Lithium Universe (ASX: LU7) has completed the detailed process flow sheet for a novel hydrometallurgical technology licensed from the University of Edinburgh to extract gold and copper from electronic waste. The low-temperature, reagent-recycling method aims to disrupt traditional smelting with environmental and cost benefits.
- Exclusive global licence for University of Edinburgh GCDE technology
- Selective gold precipitation using reusable diamide ligand
- Copper recovery via pyrazine-2,3-dicarboxylic acid reagent
- Lower energy hydrometallurgical process than smelting
- Strong commercial potential in circular economy and e-waste recycling
Breakthrough Hydrometallurgical Process for E-Waste Metals
Lithium Universe Limited (ASX:LU7) has unveiled the completed process flow sheet for an innovative technology designed to extract gold and copper from electronic waste (e-waste) using a low-temperature hydrometallurgical method. Licensed exclusively from the University of Edinburgh, the Gold Copper Diamide Extraction (GCDE) process employs selective, reusable organic reagents to precipitate precious metals, sidestepping the energy-intensive smelting that dominates current recycling.
The technology’s core innovation lies in its use of a tertiary diamide ligand to selectively precipitate gold from acidic chloride leach solutions, followed by copper recovery using pyrazine-2,3-dicarboxylic acid (2,3-PDCA). This approach reduces energy consumption and environmental impact, positioning LU7 to tap into the rapidly growing circular economy sector driven by surging global e-waste volumes.
Detailed Multi-Step Recovery Process
The GCDE process begins with mechanical preprocessing and washing of e-waste feedstock, typically printed circuit board powder, to remove impurities that could hinder metal recovery. Gold and copper are then dissolved via chloride leaching, with two options: an environmentally benign hydrochloric acid and hydrogen peroxide leach, or a traditional aqua regia leach.
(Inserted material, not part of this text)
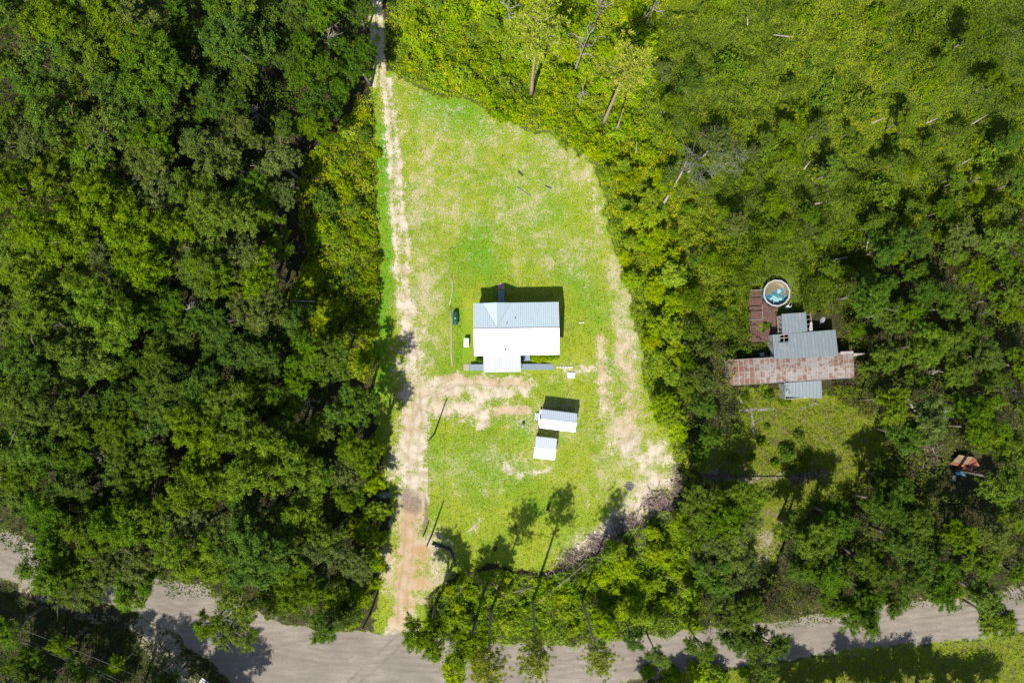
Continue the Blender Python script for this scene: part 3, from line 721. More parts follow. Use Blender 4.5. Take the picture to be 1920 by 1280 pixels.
# scrub at upper right: scattered bushes and low trees
for (x, y) in scatter(SCRUB_R, 84, [(1320, 280, 60, 50), (1450, 570, 70, 60), (1540, 620, 70, 50)], 17):
    n = fbm(x, y, 150, 51, 2)
    place('bushV', x, y, 'vine covered bush in the overgrown field '+(w_ := ('at the top edge' if y < 130 else 'beside the wide bare tree' if x < 1450 and y < 430 else 'above the round pool' if x < 1560 else 'near the upper right edge')), 'overgrown field bushes '+w_, name='bush', cat='bush', scale=rp.uniform(.8, 1.5)*(.7 if n > .55 else 1))
for x, y, s, sp in ((1300, 150, .6, 'deep'), (1260, 190, .6, 'gum'), (1440, 260, .55, 'gum'), (1490, 160, .5, 'gum'), (1560, 320, .6, 'gum'), (1520, 400, .55, 'oak'), (1380, 420, .55, 'olive'),
                    (1480, 430, .6, 'gum'), (1690, 300, .6, 'gum'), (1700, 220, .55, 'gum'), (1830, 60, .65, 'oak'), (1770, 110, .5, 'gum'), (1880, 150, .6, 'gum'), (1900, 260, .6, 'oak'), (1800, 330, .55, 'gum'),
                    (1860, 400, .6, 'gum'), (1330, 480, .5, 'gum'), (1300, 560, .5, 'oak'), (1420, 490, .5, 'gum'), (1560, 500, .55, 'oak'), (1640, 420, .55, 'gum'), (1350, 590, .5, 'oak'),
                    (1640, 540, .5, 'deep'), (1610, 620, .42, 'oak'), (1630, 690, .4, 'gum'), (1300, 620, .5, 'oak'), (1920, 340, .6, 'oak'), (1720, 390, .5, 'gum')):
    place(sp, x, y, 'low vine covered tree in the overgrown field at upper right', 'low trees in the overgrown field', scale=s, name='small_tree')
for (x, y) in scatter([(1240, 120), (1420, 230), (1700, 180), (1930, 230), (1930, 380), (1700, 480), (1560, 560), (1300, 640), (1262, 500), (1250, 330)], 74, [(1330, 285, 66, 60), (1450, 560, 85, 80), (1520, 620, 110, 70)], 27):
    place(rp.choice(['oak', 'gum', 'gum', 'gum', 'olive']), x, y, 'low tree in the lower part of the overgrown field beside the hedgerow', 'low trees in the lower overgrown field', scale=rp.uniform(.34, .54), name='small_tree')
# scrub left of the bush row
for (x, y) in scatter(SCRUB_L, 40, (), 18):
    if x < 668:
        place('bushV' if rp.random() < .5 else 'bushB', x, y, 'bush in the yellowish scrub between the forest and the bush row', 'scrub bushes by the left forest', name='bush', cat='bush', scale=rp.uniform(.7, 1.2))
for x, y, s in ((1480, 850, .62), (1505, 872, .55), (1455, 870, .5), (1430, 830, .5), (1500, 820, .55), (1520, 856, .5), (1466, 838, .5), (1488, 878, .5), (1445, 745, .5), (1475, 752, .4), (1400, 745, .4), (1412, 860, .4), (1440, 800, .35), (1380, 860, .4)):
    place('bushV', x, y, 'low bush growing in the overgrown yard below the derelict house', 'bushes in the derelict yard', name='bush', cat='bush', scale=s)
for x, y, s in ((1430, 620, .5), (1400, 660, .9), (1440, 660, .5), (1375, 650, .8)):
    place('bushD', x, y, 'dark bush crowding the left side of the derelict house', 'bushes beside the derelict house', name='bush', cat='bush', scale=s)

# ---- big pines and dead trees inside the lot
place('bigpine', 1006, 50, 'tall pine with a bright crown and bare trunk at the top of the lot', name='pine_tree', var=0, scale=1.16)
place('bigpine', 1176, 124, 'tall pine leaning right over the top thicket beside the boundary', name='pine_tree', var=1, scale=1.12)
def dead(px, py, H, Rc, label, seed, lean=None, mat=DEADW, fine=1, name='dead_tree', r0=.2, group=None):
    o = empty(name, (*W(px, py)[:2], 0), 0, label, 'dead tree', group)
    link('trunk', make_dead(H, Rc, seed, mat, fine, r0), o); return o
dead(1077, 138, 17, 2.6, 'bare dead tree with forked branches between the two top pines', 31, r0=.24)
dead(1153, 250, 12.5, 0, 'thick broken snag standing below the right top pine', 32, mat=BARKP, r0=.3)
dead(1086, 196, 7.5, 1.2, 'short grey snag left of the right top pine', 33)
dead(1190, 292, 6.5, 0, 'short reddish snag among the bushes at the lot edge', 34, mat=BARKP, r0=.28)
dead(1030, 95, 12, 1.6, 'slim pale dead tree just right of the big top pine', 36, r0=.12)
dead(952, 60, 11, 1.8, 'slim pale dead tree left of the big top pine', 37, r0=.1)
dead(1205, 60, 13, 1.8, 'pale dead pole tree above the right top pine', 38, r0=.13)
dead(1112, 62, 14, 2.4, 'pale slim bare tree at the top frame edge above the pines', 35, r0=.09)
for i, (x, y, H, Rc) in enumerate(((360, 120, 14, 3.6), (290, 190, 12, 1.6), (510, 130, 12, 3.0), (160, 190, 12, 1.4), (510, 235, 9, 2), (400, 590, 12, 2.0), (370, 660, 11, 2.2), (250, 830, 12, 1.8), (90, 880, 14, 2.6), (640, 120, 10, 2.4), (30, 620, 12, 1.5), (600, 750, 8, 1.8), (255, 370, 10, 1.6), (390, 950, 13, 2.4), (520, 480, 8, 1.5))):
    dead(x, y, H, Rc, 'grey leafless tree poking out of the left forest canopy', 50+i, fine=2, group='leafless trees in the left forest', r0=.14)
for i, (x, y, H, Rc) in enumerate(((1700, 760, 10, 1.8), (1780, 740, 9, 1.6), (1840, 540, 9, 2.0), (1700, 690, 8, 1.5), (1660, 960, 8, 1.6), (1860, 730, 10, 1.8), (1780, 1070, 9, 2.0), (1880, 1040, 9, 2))):
    dead(x, y, H, Rc, 'grey leafless tree in the woods right of the derelict house', 80+i, fine=2, group='leafless trees in the right woods', r0=.14)
place('olive', 1345, 265, 'greyish tree half leafless spreading beside the bare tree and the hedgerow', scale=.72, var=2, name='small_tree')
place('olive', 1300, 300, 'thin greyish tree just left of the half leafless tree', scale=.55, var=0, name='small_tree')
GREYT = plain('silver_twigs', (.15, .155, .115), .85, var=.35, scale=4)
dead(1290, 325, 8.2, 3.6, 'wide silvery bare tree sprawling beside the right hedgerow', 120, fine=8, r0=.11, mat=GREYT)
dead(1345, 300, 8.5, 3.6, 'silvery twiggy dead tree right of the wide bare tree', 121, fine=8, r0=.10, mat=GREYT)
def log(pts, r, label, group=None, mat=DEADW, name='fallen_log', z=.15):
    b = MB(); P3 = [(*W(p[0], p[1])[:2], z if len(p) < 3 else p[2]) for p in pts]
    c = P3[0]; P3 = [(p[0]-c[0], p[1]-c[1], p[2]) for p in P3]
    o = b.tube(P3, [r*(1-.35*i/len(P3)) for i in range(len(P3))], 8).build(name, mat, smooth=True, loc=(c[0], c[1], 0))
    return tag(o, label, 'log', group)
log([(1258, 356, 1.5), (1268, 335, 3.4), (1274, 316, 5)], .17, 'thick pale leaning trunk at the foot of the wide bare tree')
log([(1283, 330, 2.4), (1296, 312, 3.2), (1312, 300, 4)], .2, 'forked pale limb under the wide bare tree')
log([(1242, 383, 1.2), (1249, 370, 2)], .25, 'short pale stump end in the right hedgerow')
for i, (a, b_) in enumerate((((1770, 358), (1812, 340)), ((1778, 318), (1800, 306)), ((1620, 240, ), (1640, 232)), ((1790, 250), (1830, 225)), ((1880, 420), (1895, 414)), ((1815, 470), (1850, 460)), ((1545, 318), (1552, 305)), ((1495, 325), (1506, 310)), ((1610, 470), (1616, 436)), ((1540, 492), (1575, 486)), ((1392, 40), (1391, 62)), ((1440, 78), (1476, 84)), ((1515, 388), (1540, 384)), ((1720, 240), (1738, 232)))):
    log([(a[0], a[1], 2.6), (b_[0], b_[1], 2.9)], .13, 'pale fallen branch lying on the overgrown field at upper right', 'pale branches on the overgrown field')
log([(1680, 728, 1.5), (1690, 748, 2.2), (1698, 772, 3)], .22, 'long pale dead trunk lying right of the yard clearing')
log([(555, 566, 3), (600, 567, 3)], .12, 'pale log across the scrub left of the bush row')
log([(1320, 891), (1400, 893), (1470, 893), (1530, 890)], .12, 'long dark fallen trunk lying across the derelict yard', mat=DARKW)
log([(1515, 1065, 3), (1548, 1090, 5)], .22, 'dark leaning trunk in the woods right of the shaded clearing', mat=DARKW)
log([(1868, 1040, 4), (1905, 1060, 6)], .25, 'dark leaning trunk near the right frame edge', mat=DARKW)
log([(1712, 1270, 1), (1722, 1280, 1)], .2, 'dark log end on the verge at the bottom right', mat=DARKW)
log([(970, 352), (984, 362), (994, 368)], .09, 'short grey branch lying on the upper lawn')
log([(972, 322), (980, 330)], .17, 'dark chunk of wood lying on the upper lawn', mat=DARKW)
log([(1022, 349), (1034, 354)], .09, 'thin brown stick on the upper lawn', mat=DARKW)
for i, (a, b_) in enumerate((((1010, 1120, 2), (1095, 1050, 1.5)), ((940, 1110, 1.5), (1000, 1095, 1)), ((1060, 1085, 1.2), (1110, 1040, .6)), ((1270, 1060, 1.5), (1300, 1095, 1.5)), ((1245, 1095, 1), (1275, 1110, 1)))):
    log([a, b_], .13, 'grey brown branch tangled in the brush at the front of the lot', 'branches in the front brush', mat=BARK)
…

Following leaching, the solution’s acidity is adjusted to optimise selective gold precipitation. The diamide ligand forms supramolecular structures that selectively bind tetrachloroaurate ions, enabling gold to be recovered as a high-purity metallic product after chemical reduction. The ligand is then stripped and recycled, maintaining reagent efficiency and lowering operating costs.
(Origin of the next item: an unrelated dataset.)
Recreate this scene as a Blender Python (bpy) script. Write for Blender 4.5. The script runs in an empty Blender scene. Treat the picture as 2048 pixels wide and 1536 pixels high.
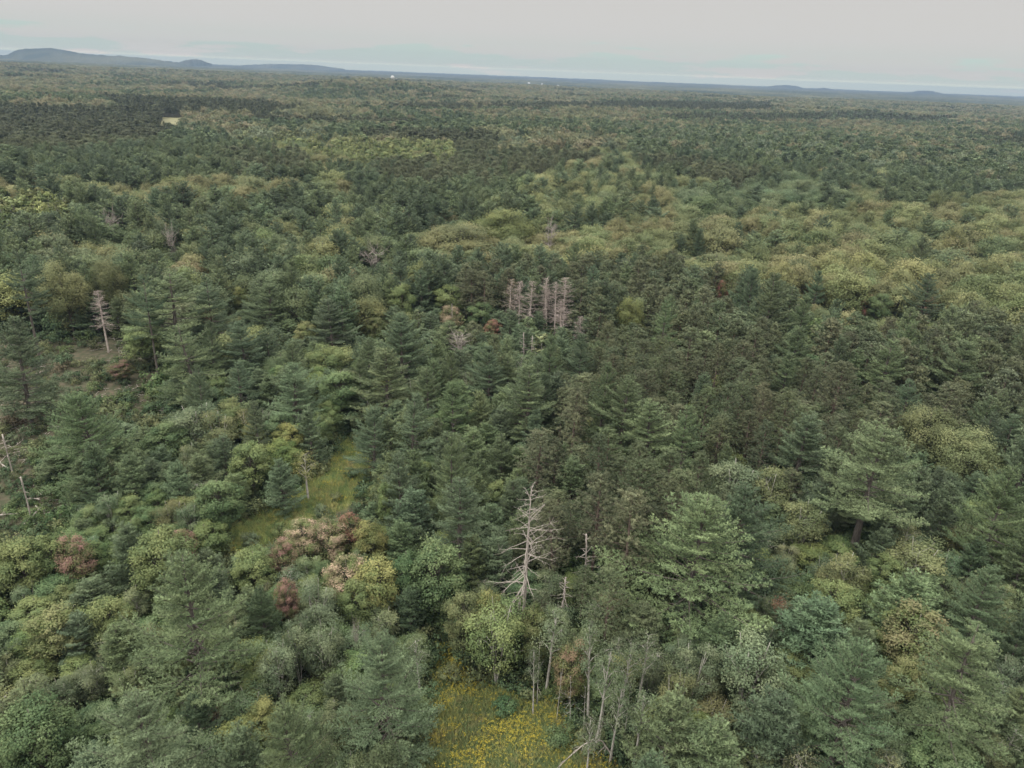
import bpy, math, numpy as np
from mathutils import Matrix, Vector

# ------------------------------------------------------------------ camera, world, sun, exposure
SC = bpy.context.scene
COL = SC.collection
W0, H0, F0 = 2048.0, 1536.0, 1420.0            # photograph size and focal length in its pixels
CAM_Z, PITCH, ROLL = 50.0, math.radians(23.57), math.radians(2.2)
_f = np.array([0, math.cos(PITCH), -math.sin(PITCH)])
_u0 = np.array([0, math.sin(PITCH), math.cos(PITCH)])
_r0 = np.array([1.0, 0, 0])
_r = math.cos(ROLL) * _r0 + math.sin(ROLL) * _u0
_u = math.cos(ROLL) * _u0 - math.sin(ROLL) * _r0
cam_d = bpy.data.cameras.new('camera')
cam = bpy.data.objects.new('camera', cam_d)
COL.objects.link(cam)
cam_d.sensor_fit = 'HORIZONTAL'
cam_d.sensor_width = 36.0
cam_d.lens = 36.0 * F0 / W0
cam_d.clip_start, cam_d.clip_end = 0.5, 80000.0
cam.matrix_world = Matrix(((_r[0], _u[0], -_f[0], 0), (_r[1], _u[1], -_f[1], 0), (_r[2], _u[2], -_f[2], CAM_Z), (0, 0, 0, 1)))
SC.camera = cam

SC.view_settings.view_transform = 'Standard'
SC.view_settings.look = 'None'
SC.view_settings.exposure = 0.62
SC.view_settings.gamma = 1.0
SC.view_settings.use_curve_mapping = False
SC.cycles.max_bounces = 5
SC.cycles.diffuse_bounces = 2
SC.cycles.glossy_bounces = 1
SC.cycles.transmission_bounces = 3
SC.cycles.volume_bounces = 0
SC.cycles.use_adaptive_sampling = False
SC.cycles.sample_clamp_indirect = 3.0

SUN_EL, SUN_AZ = math.radians(52), math.radians(-125)      # azimuth from +Y towards +X: behind and left of the camera
world = bpy.data.worlds.new('World')
SC.world = world
world.use_nodes = True
nt = world.node_tree
nt.nodes.clear()


def N(tree, kind, **kw):
    n = tree.nodes.new(kind)
    for k, v in kw.items():
        if k.startswith('i_'):
            n.inputs[int(k[2:])].default_value = v
        else:
            setattr(n, k, v)
    return n


def L(tree, a, ao, b, bi):
    tree.links.new(a.outputs[ao], b.inputs[bi])


out = N(nt, 'ShaderNodeOutputWorld')
bg = N(nt, 'ShaderNodeBackground', i_1=1.0)
L(nt, bg, 0, out, 0)
sky = N(nt, 'ShaderNodeTexSky', sky_type='NISHITA', sun_disc=False, sun_elevation=SUN_EL, sun_rotation=SUN_AZ)
skys = N(nt, 'ShaderNodeVectorMath', operation='SCALE')
skys.inputs[3].default_value = 0.09
L(nt, sky, 0, skys, 0)
tc = N(nt, 'ShaderNodeTexCoord')
sep = N(nt, 'ShaderNodeSeparateXYZ')
L(nt, tc, 'Generated', sep, 0)
# overcast cloud layer: brighter towards the zenith
el = N(nt, 'ShaderNodeMapRange', i_1=0.16, i_2=1.0, i_3=0.408, i_4=3.0)
L(nt, sep, 2, el, 0)
cloud = N(nt, 'ShaderNodeVectorMath', operation='SCALE')
cloud.inputs[0].default_value = (1.01, 0.98, 0.945)
L(nt, el, 0, cloud, 3)
mp = N(nt, 'ShaderNodeMapping')
mp.inputs[3].default_value = (5.0, 5.0, 42.0)
L(nt, tc, 'Generated', mp, 0)
nz = N(nt, 'ShaderNodeTexNoise', noise_dimensions='3D')
nz.inputs['Scale'].default_value = 1.7
nz.inputs['Detail'].default_value = 6.0
nz.inputs['Roughness'].default_value = 0.6
L(nt, mp, 0, nz, 'Vector')
low = N(nt, 'ShaderNodeMapRange', i_1=0.0, i_2=0.075, i_3=0.17, i_4=-0.42)
L(nt, sep, 2, low, 0)
add = N(nt, 'ShaderNodeMath', operation='ADD')
L(nt, nz, 0, add, 0)
L(nt, low, 0, add, 1)
gap = N(nt, 'ShaderNodeMapRange', i_1=0.49, i_2=0.55, i_3=0.0, i_4=0.9)
L(nt, add, 0, gap, 0)
mx = N(nt, 'ShaderNodeMix', data_type='RGBA')
L(nt, gap, 0, mx, 0)
L(nt, cloud, 0, mx, 6)
thin = N(nt, 'ShaderNodeMix', data_type='RGBA')
thin.inputs[0].default_value = 0.75
L(nt, skys, 0, thin, 6)
thin.inputs[7].default_value = (0.335, 0.41, 0.40, 1)
L(nt, thin, 2, mx, 7)
# sky colour brightened towards the skyline to offset the haze volume's darkening
hz = N(nt, 'ShaderNodeMapRange', i_1=0.0, i_2=0.1, i_3=0.0, i_4=1.0)
L(nt, sep, 2, hz, 0)
hr_ = N(nt, 'ShaderNodeValToRGB')
L(nt, hz, 0, hr_, 0)
cr = hr_.color_ramp
cr.elements[0].position, cr.elements[0].color = 0.05, (4.5, 3.75, 2.35, 1)
cr.elements[1].position, cr.elements[1].color = 1.0, (1.03, 1.03, 1.02, 1)
for p_, c_ in ((0.075, (2.3, 1.95, 1.47)), (0.10, (1.69, 1.53, 1.24)), (0.14, (1.36, 1.29, 1.13)), (0.20, (1.17, 1.155, 1.065)), (0.35, (1.07, 1.10, 1.04)), (0.5, (1.08, 1.08, 1.05))):
    cr.elements.new(p_).color = (*c_, 1)
warm = N(nt, 'ShaderNodeMix', data_type='RGBA', blend_type='MULTIPLY')
warm.inputs[0].default_value = 1.0
L(nt, hr_, 0, warm, 7)
L(nt, mx, 2, warm, 6)
L(nt, warm, 2, bg, 0)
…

Copper recovery proceeds from the gold-depleted liquor, where 2,3-PDCA forms a stable copper complex that precipitates as a distinctive blue solid. This copper complex can be converted into copper sulfide or further refined via electrowinning, with the ligand regenerated for reuse. Residual base metals remain in solution for potential further recovery or neutralisation.
Strategic Expansion into Sustainable Recycling
Chief Technical Officer Dr Jingyuan Liu led the process design, while CEO Iggy Tan highlighted the milestone as a significant step in LU7’s expansion beyond lithium refining. The company is also advancing silver recovery from photovoltaic solar panels and developing lithium refineries in North America, aiming to close critical materials supply chain gaps.
This technology offers a compelling alternative to conventional smelting, especially for smaller-scale operations where capital intensity and energy use are barriers. Its reagent recyclability and ambient temperature operation align with sustainability imperatives, potentially offering LU7 a competitive edge in the burgeoning e-waste recycling market.
While pilot plant construction and commercial validation remain forthcoming, the completed flow sheet lays a solid foundation for scale-up and regulatory approvals. The unfolding story will be how quickly LU7 can translate this technical blueprint into operational success amid rising demand for recycled critical metals.
Bottom Line?
LU7’s GCDE process positions it at the forefront of sustainable e-waste metal recovery, but commercial viability hinges on successful pilot scale demonstration and market adoption.
Questions in the middle?
- How will pilot plant results validate the GCDE process’s recovery rates and operating costs?
- What regulatory hurdles might LU7 face in deploying this novel hydrometallurgical technology at scale?
- Can LU7 secure commercial partnerships to accelerate adoption within the circular economy sector?